European agricultural policy pursues a slow but continuous development of international trade agreements. It provides a common European framework, which emphasizes agricultural market orientation and further removal of trade barriers, rural development, and rising environmental and animal welfare standards. The European framework is complemented by flexible regulations at the national level that may be more stringent than European standards. Thus, agricultural policy is characterized by multiple support schemes that address diverse, and sometimes contradictory, goals of productivity and efficiency gains and environmental and social protection. Both individual farmers and agri-businesses are eligible for public support schemes. European agricultural policy still has its two-pillar structure, i.e., direct payments and support for rural development. Environmental standards for direct payments and for agri-environmental programs are increased. Public support for farms in less favored areas remain stable. At the European level, frequent or substantial changes in agricultural policy are not planned. Despite multiple and partly ambitious goals, the effective public budget dedicated to the agricultural sector is decreasing slowly but continuously in real terms.

Quality standards for agricultural production, food processing and transportation increase slowly but continuously in order to reduce environmental risks and to ensure improved food safety standards and higher animal and plant health and consumer protection levels. Minimum standards are set at the European level but individual countries can decide on more rigorous standards. Approval processes of new technologies are mainly at the European level. They are transparent but slow and follow the precautionary principle. However, integrated environmental protection is not comprehensively addressed in order not to impair economic growth, which sometimes favors the implementation of end-of-pipe technologies. Furthermore, lobbying activities of large, multinational companies remain intensive and effective, even though attempts are made to develop and strengthen European governance structures.

4         Technology: Agricultural technology development and diffusion focuses on resource use efficiency

Slow but continuous agricultural technology development aims to promote sustainable development and to reduce production costs through a continuous increase in resource use efficiency related to chemical pesticides, fertilizers, fuel and water. It is increasingly driven by the private sector. For example, the development and use of sensor-based crop and livestock health monitoring and automation through robots increases continuously despite data privacy concerns. Technology diffusion increases because of a professionalization in the agricultural sector achieved through structural change and qualifications, and despite some unsolved challenges around data security and protection and high investment costs. Agricultural knowledge and innovation systems stimulate multi-level knowledge exchange between farmers, advisers, processors, retailers and scientists and contribute to technology uptake.

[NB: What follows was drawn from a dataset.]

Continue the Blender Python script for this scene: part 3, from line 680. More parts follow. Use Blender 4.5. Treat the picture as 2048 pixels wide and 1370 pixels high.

5         Environment and natural resources: High competition for resources and structural change affect environmental performance

Environmental standards and resource-efficient technologies are developed at a moderate pace and with limited scope, whereas resource demands increase from various sectors, including real estate and manufacturing. Land demand for additional nature reserves is also increasing even though progress in environmental policies is slow. Continuing structural change in agriculture decreases landscape diversity and the quality of ecological infrastructure despite stronger policy targets. Competition for resources including agricultural land and water as well as resource depletion and environmental degradation are increasing across Europe. The productivity of agricultural land remains stable and harm from invasive species increases gradually. Their occurrence is amplified by global market connections and slow progress in environmental protection.